6th Grade Learning Previews - December 2018
Posted on 12/04/2018
Math
Ms. Alexandra Spencer | [email protected] 
Students have just begun a unit on rates and percentages. They have been working on reasoning with real world problems and ratios and will continue to apply these ideas to rates and percentages. Challenge your student to calculate the sale price of an item while shopping or the tip while dining out! Students will be tasked with the math practice standard of making sense of problems and interpreting the impact of sale prices, tax, and shipping fees. Later in December students will be taking their first district-designed assessment.

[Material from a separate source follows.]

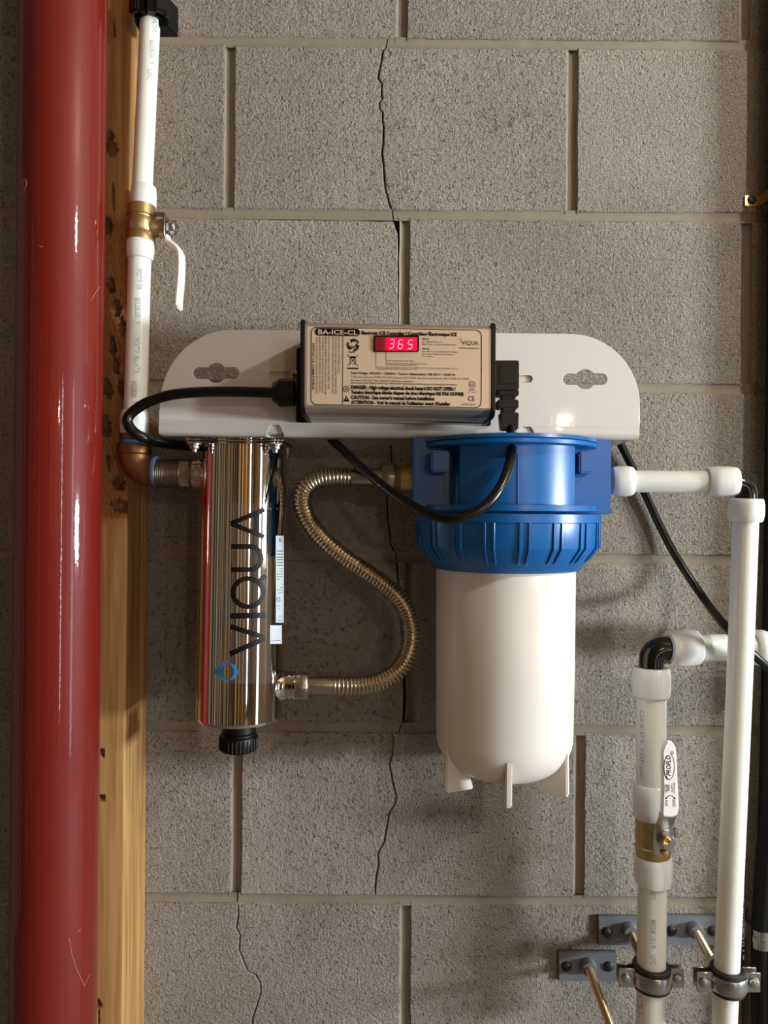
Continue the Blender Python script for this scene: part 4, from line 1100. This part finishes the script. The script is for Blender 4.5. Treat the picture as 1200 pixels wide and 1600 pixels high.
# ------------------------------------------------------------------ right ball valve
def right_valve():
    D = .075; q = S(D)
    t = thing('ball_valve', 'right brass ball valve with printed white lever standing up, on the lower pipe', 'valve', W(1019, 1338, D), 'brass ball valves')
    A = W(1018.5, 1268, D); B = W(1020, 1345, D); ax = (B - A).normalized(); L = (B - A).length
    m = M().lathe(A, ax, [(0, .012), (.001, 25 / q), (L * .24, 26 / q), (L * .28, 24.5 / q), (L * .34, 24.5 / q), (L * .38, 26 / q), (L * .56, 26.5 / q), (L * .58, 25 / q), (L * .66, 25 / q), (L * .68, 26.5 / q), (L * .88, 26 / q), (L * .92, 24 / q), (L, .012)], 44)
    obj('valve_body', m, BRASS, t)
    m = M(); c = W(1034, 1303, D + .01); e = W(1041, 1312, .117)
    m.tube([c, e], [14 / q, 11 / q], 24); obj('stem_boss', m, BRASS, t)
    # steel root of the lever
    secs = [((1031.5, 1269), (1057, 1269), .1285), ((1030, 1279), (1056, 1279), .1275), ((1025.5, 1289), (1052, 1288), .1200), ((1022.5, 1297), (1051.5, 1296), .1175), ((1022, 1315), (1052, 1314), .1170), ((1022, 1331), (1048, 1331), .1170), ((1024, 1336), (1036, 1336), .1170)]
    V = []; Fs = []
    for l, r_, d in secs:
        V += [W(*l, d), W(*r_, d), W(*r_, d) + Vector((0, .0024, 0)), W(*l, d) + Vector((0, .0024, 0))]
    for i in range(len(secs) - 1):
        for j in range(4): Fs.append((i * 4 + j, i * 4 + (j + 1) % 4, (i + 1) * 4 + (j + 1) % 4, (i + 1) * 4 + j))
    Fs += [(0, 1, 2, 3), tuple(range(len(V) - 4, len(V)))]
    m = M().add(V, Fs); m.box(W(1055, 1301, .1165), (.0024, .004, .0045), None, .001)
    obj('lever_root', m, ZINC, t, 30)
    m = M().hexa(W(1040, 1312, .117), (0.06, -1, 0.0), .0075, .0082, .0007, .3); m.lathe(W(1040, 1312, .117), (0.06, -1, 0), [(0, .0088), (.0012, .0088), (.0013, .004)], 24)
    obj('lever_nut', m, ZINC, t)
    m = M().lathe(W(1040.8, 1313, .1245), (0, -1, 0), [(-.004, .0042), (.0022, .0042), (.0028, .0034), (.0022, .0022), (.0022, 0)], 20)
    m.lathe(W(1038, 1331, .117), (0, -1, 0), [(0, .0030), (.004, .0034), (.0055, .0026), (.0058, 0)], 14)
    obj('stem_end', m, GOLD, t)
    # coated lever
    m = M(); DL = .1345
    out = [(1038, 1165), (1041.5, 1159.5), (1046, 1157.5), (1050.5, 1159), (1054.5, 1163.5), (1057, 1171), (1061, 1255), (1061, 1265), (1059, 1272.5), (1055.5, 1277), (1035.5, 1277), (1034.5, 1270), (1036, 1240), (1035, 1176)]
    out = [(1034.5 + (x - 1034.5) * 1.0, y) for x, y in out]
    m.prism([W(x, y, DL) for x, y in out], (0, .0068, 0), .0014, 3)
    lv = obj('lever', m, WHITEH, t, 50)
    # its print
    p = M(); f = lambda x, y: W(x, y, DL + .00015)
    put_text(p, 'PROFLO', 1212.5, 1180, 1047.8, 6.6, f, .025, .25, 90)
    el = [(1045 + 7.3 * math.cos(R(a)), 1199 + 19.5 * math.sin(R(a))) for a in range(95, 250, 10)]
    stroke(p, el, 1.3, f, 1)
    el = [(1046.2 + 7.6 * math.cos(R(a)), 1198 + 19.5 * math.sin(R(a))) for a in range(-70, 100, 10)]
    stroke(p, el, .8, f, 1); stroke(p, [(1041, 1212), (1043, 1217), (1046.5, 1218.5)], 1.2, f, 2)
    stroke(p, arc(1050, 1176.5, 2.4, 2.6, 0, 360, 12)[:-1], .6, f, 1, True); put_text(p, 'R', 1178, 1175.2, 1051.2, 2.6, f, 0, 0, 90)
    put_text(p, 'LISTED', 1238, 1225.5, 1040.6, 1.9, f, .02, 0, 90); put_text(p, 'NSF', 1236, 1226, 1046.3, 3.6, f, .02, 0, 90)
    stroke(p, [(1042, 1225), (1042, 1238)], .6, f, 1); put_text(p, 'cUPC', 1238, 1224, 1051.5, 3.4, f, .0, 0, 90); put_text(p, 'WATERMARK', 1239.5, 1222, 1054.2, 1.6, f, .02, 0, 90)
    put_text(p, 'ON', 1259.6, 1250.5, 1043.3, 4.2, f, .012, 0, 90); put_text(p, 'OFF', 1260.5, 1249.3, 1055.4, 4.2, f, .012, 0, 90)
    stroke(p, arc(1047.5, 1249, 6.2, 5.8, 190, 345, 12), 1.0, f, 1)
    fillpoly(p, [(1039.6, 1249.3), (1042.8, 1247.6), (1040.2, 1245)], f); fillpoly(p, [(1055.5, 1249), (1052.2, 1248), (1054.5, 1245)], f)
    obj('lever_print', p, INK, lv, 0)
right_valve()

# ------------------------------------------------------------------ wall plates with threaded rods
def wall_plate(label, px, py, hw, hh, nip, holes, tip):
    t = thing('wall_plate', label, 'wall plate', W(px, py + hh, .0), 'grey wall plates with rods')
    D = .0055
    m = M().prism([W(x, y, D) for x, y in ((px - hw, py - hh), (px + hw, py - hh + .7), (px + hw, py + hh + .7), (px - hw, py + hh))], (0, D - .0006, 0), .0008)
    obj('plate', m, GALV, t)
    b = W(*nip, D)
    m = M().lathe(b, (0, -1, 0), [(-.001, .0098), (.004, .0092), (.0085, .0086), (.0095, .0078), (.0095, .0040)], 28)
    obj('socket', m, GALV, t)
    for hx, hy in holes:
        m = M().lathe(W(hx, hy, D), (0, -1, 0), [(0, .0062), (.0006, .0062), (.001, .0056), (.0022, .0050), (.003, .0038), (.0032, 0)], 20)
        m.box(W(hx, hy, D + .0032), (.0030, .0005, .0006), Matrix.Rotation(R(35), 3, 'Y'))
        obj('screw', m, RUBBER, t)
    e = W(*tip)
    m = M(); s = b + Vector((0, -.004, 0)); n = 60; dv = (e - s)
    Q = []; rr_ = []
    for i in range(n * 2 + 1):
        Q.append(s + dv * i / (n * 2)); rr_.append(.0043 if i % 2 else .0048)
    m.tube(Q, rr_, 14); obj('threaded_rod', m, ZROD, t, 60)
wall_plate('grey wall plate behind the valved pipe, its rod reaching the left clamp', 982, 1454.5, 47, 22.8, (983, 1452), [(948, 1456), (1016, 1456.5)], (1012, 1522, .052))
wall_plate('grey wall plate between the two white risers, its rod reaching the right clamp', 1082, 1453.5, 46.5, 23, (1084.5, 1451.5), [(1049, 1454), (1113.5, 1454)], (1122, 1519, .080))
wall_plate('lowest grey wall plate, its bare rod running out of the bottom of the picture', 918, 1510, 45, 23.3, (918, 1508), [(885, 1510), (951, 1510)], (957.5, 1612, .104))

# ------------------------------------------------------------------ pipe clamps
def clamp(label, px, py, dep, rpx, lt, rt):
    t = thing('pipe_clamp', label, 'pipe clamp', W(px, py + 20, dep), 'zinc pipe clamps with rubber lining')
    q = S(dep); C = W(px, py, dep); r = rpx / q
    m = M().lathe(C, (0.02, 0, 1), [(-.0125, r), (-.0125, r + .0035), (-.0115, r + .0045), (.0115, r + .0045), (.0125, r + .0035), (.0125, r), (-.0125, r)], 48)
    obj('rubber_lining', m, RUBBER, t)
    for nm, s in (('front_band', -1), ('rear_band', 1)):
        m = M(); rb = r + .0047
        prof = [(-.0078, rb), (-.0078, rb + .0012), (-.006, rb + .002), (.006, rb + .002), (.0078, rb + .0012), (.0078, rb), (-.0078, rb)]
        m.lathe(C, (0.02, 0, 1), prof, 30, R(8), R(172), True, (1, 0, 0)) if s > 0 else m.lathe(C, (0.02, 0, 1), prof, 30, R(188), R(352), True, (1, 0, 0))
        for sg, ext in ((-1, lt), (1, rt)):
            x0 = rb * .96; x1 = rb + ext / q; zt = .0102
            P = [C + Vector((sg * x0, s * .0035, -zt)), C + Vector((sg * x1, s * .0035, -zt)), C + Vector((sg * x1, s * .0035, zt)), C + Vector((sg * x0, s * .0035, zt))]
            m.prism(P, (0, s * .0020, 0), .0005, 1)
        obj(nm, m, ZINC, t)
    for sg, ext in ((-1, lt), (1, rt)):
        o = C + Vector((sg * (r + .0047 + ext / q * .52), -.0055, 0))
        m = M().lathe(o, (0, -1, 0), [(0, .0056), (.0012, .0056), (.003, .0048), (.0038, .0030), (.0039, 0)], 22)
        m.box(o + Vector((0, -.0036, 0)), (.0036, .0006, .0007), Matrix.Rotation(R(30), 3, 'Y'))
        m.tube([o, o + Vector((0, .016, 0))], .0026, 12); obj('clamp_screw', m, ZINC, t)
    m = M().lathe(C + Vector((0, r + .006, 0)), (0, 1, 0), [(-.001, .0085), (.006, .0085), (.0065, .007), (.012, .007), (.012, .0045)], 6); obj('rod_nut', m, ZINC, t, 20)
clamp('left zinc pipe clamp with black rubber, round the lower valved pipe', 1017.5, 1524, .075, 22, 24, 20)
clamp('right zinc pipe clamp with black rubber, round the tall riser', 1136, 1530, .110, 19.2, 24, 22)

# ------------------------------------------------------------------ black conduit and its straps
cpts = [(1217, -40, .02), (1214, 300, .02), (1210, 650, .02), (1205, 1000, .02), (1198, 1280, .02), (1188.5, 1440, .021), (1187.5, 1540, .02), (1189, 1640, .02)]
Pq = curve([W(*p) for p in cpts], 10)
tag(obj('conduit', M().tube(Pq, 13.0 / S(.02), 24), BLACK), 'black cable conduit running down the wall at the right edge', 'conduit')
def strap(label, cx, cy, tabx, w, metal, scr):
    t = thing('conduit_strap', label, 'strap', W(tabx, cy + w, 0), 'one hole conduit straps')
    c = W(cx, cy, .02); c.z = W(tabx, cy, .003).z; r0 = 13.4 / S(.02); h = w / S(.01)
    m = M()
    prof = [(-h, r0), (-h, r0 + .0013), (h, r0 + .0013), (h, r0), (-h, r0)]
    m.lathe(c, (0, 0, 1), prof, 24, R(200), R(360), True, (1, 0, 0))
    m.lathe(c, (0, 0, 1), [(-h * .35, r0 + .001), (-h * .3, r0 + .0024), (h * .3, r0 + .0024), (h * .35, r0 + .001)], 24, R(200), R(350), True, (1, 0, 0))
    e = W(tabx, cy, .003); xr = c.x - r0 * .94
    m.prism([Vector((e.x, -.0005, c.z - h)), Vector((xr, -.0005, c.z - h)), Vector((xr, -.0005, c.z + h)), Vector((e.x, -.0005, c.z + h))], (0, -.0018, 0), .0005, 1)
    m.box((xr + .0005, -.011, c.z), (.0011, .0105, h), None, .0004)
    obj('strap_band', m, metal, t)
    if scr:
        p = W(*scr, .0025); m = M().lathe(p, (0, -1, 0), [(0, .0056), (.001, .0056), (.0026, .0042), (.003, 0)], 6); obj('screw', m, RUBBER, t, 20)
strap('upper brassy strap with dark screw, on the wall at the right edge', 1213, 313, 1164, 9, mat('yellow_zinc', (196, 164, 110), .35, 1.0, mottle=.15, mscale=120), (1175, 312))
strap('lower zinc strap round the black conduit, beside the tall riser', 1188.5, 1451, 1160, 14, ZINC, None)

Students will be well prepared for this from in-class work and should not need to spend extra time studying.

Science
Mr. Phil Nervosa | [email protected] 
Our emerging scientists are still hard at work investigating the nature of light and how we see. We recently discovered that white light is really a mixture of all the colors in the visible portion of the light spectrum. Ask your student to describe for you how three colors (RGB) can be combined in different ways to create the millions of colors we see on our electronic devices. The last phase of our unit involves exploring the portions of the light spectrum that are invisible to our own eyes with a focus on Infrared and Ultraviolet light. 

Social Studies
Ms. Saillant | [email protected] 
Our social studies scholars wrapped their Geography unit by taking virtual tours of countries they researched. Stay tuned for an end of the unit social studies newsletter that compiles student work. This week students begin the Early humans unit by learning about the work of social scientists and will hypothesize and analyze primary sources from Paleolithic times! Our essential questions for this unit are the following: What does it mean to survive in an environment? (to thrive?) How do we know what happened so long ago? What do we owe to early humans?

ELA
Dan Tobin, aka Mr. Tobin | [email protected]
We are in the midst of writing literary analysis essays! This will be the first formal ELA essay of middle school and good practice for the writing students will continue to do, even into high school. Sixth graders are comparing a theme (what the author is trying to teach us) in Seedfolks with a theme in the book they read with their in-class book club last month. Students begin essays with an intro paragraph, then write two paragraphs explaining how the theme is conveyed in each text, and wrap it up with a conclusion. After that, we’ll shift over to a bit of fiction writing, either a new chapter to their book club book or a completely original story.